In any case, tomorrow my daughter will come with her children and stay for a week. She wants them to see their grandfather before he gets too sick.

So we are planning a number of activities that will hopefully give them good memories of their grandfather.

Watching Our Lives Change From Day to Day

If every day, all day long, I were to think about what may happen and how soon it may happen, I would be worn out — and sad all day long. Instead, each day I experience whatever happens the best I can and notice whatever lessons I may be given to learn.

For example, today he’s not participating fully in our laundry “party” and I tell myself that he needs to rest more. I try not to say, “He is getting weaker and closer to dying.” Instead, I try to think of his inaction as needing the space to manage his life the best way he can.
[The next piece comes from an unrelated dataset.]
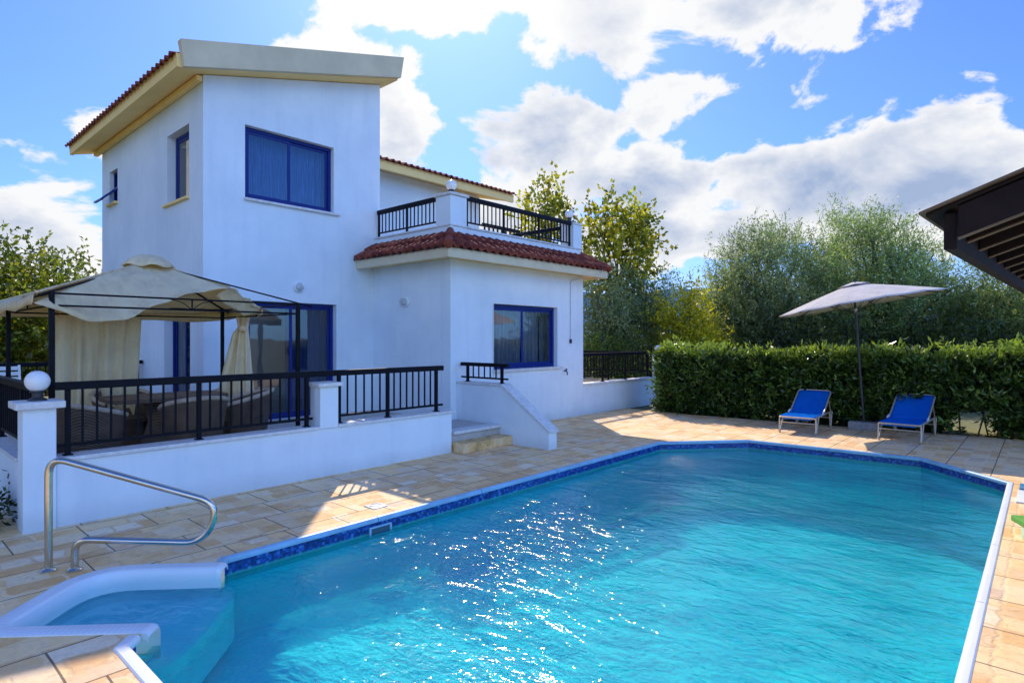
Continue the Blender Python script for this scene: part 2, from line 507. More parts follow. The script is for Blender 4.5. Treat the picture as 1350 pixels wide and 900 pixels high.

By “party” I am referring to doing the washing. You see, for several years, beginning about the time I had my last back operation several years ago, Bob and I have been doing the washing together. He would bring the dirty clothes from our bathroom clothes baskets to the garage and dump them on a large table. It was one of those big wooden wheels that are used by construction companies to wind up cable and wire — marvelous for all kinds of garage jobs.

Anyway, I would sit on a chair and sort the clothes, throwing them into plastic baskets. Then I would choose which one got washed first and he would lift the basket and dump it in the washing machine. He would also make certain the rinse would be run again before putting it in the dryer and then fold the clothes.

True, he didn’t take the clothes out of the drier the way I would and they were a bit more wrinkled than I like, but at least they were done. In sharing this chore, we had a lot of fun and created several traditions that we enjoyed together.

Now I can see that our washing tradition is changing. While he did carry the laundry to the laundry room, he let me put the clothes in the dryer and even fold them myself. I did it the way I like, but it wasn’t the same without him.

Our traditions are changing to meet our changing circumstances. And it feels right to let them change without complaint. What good would complaining do?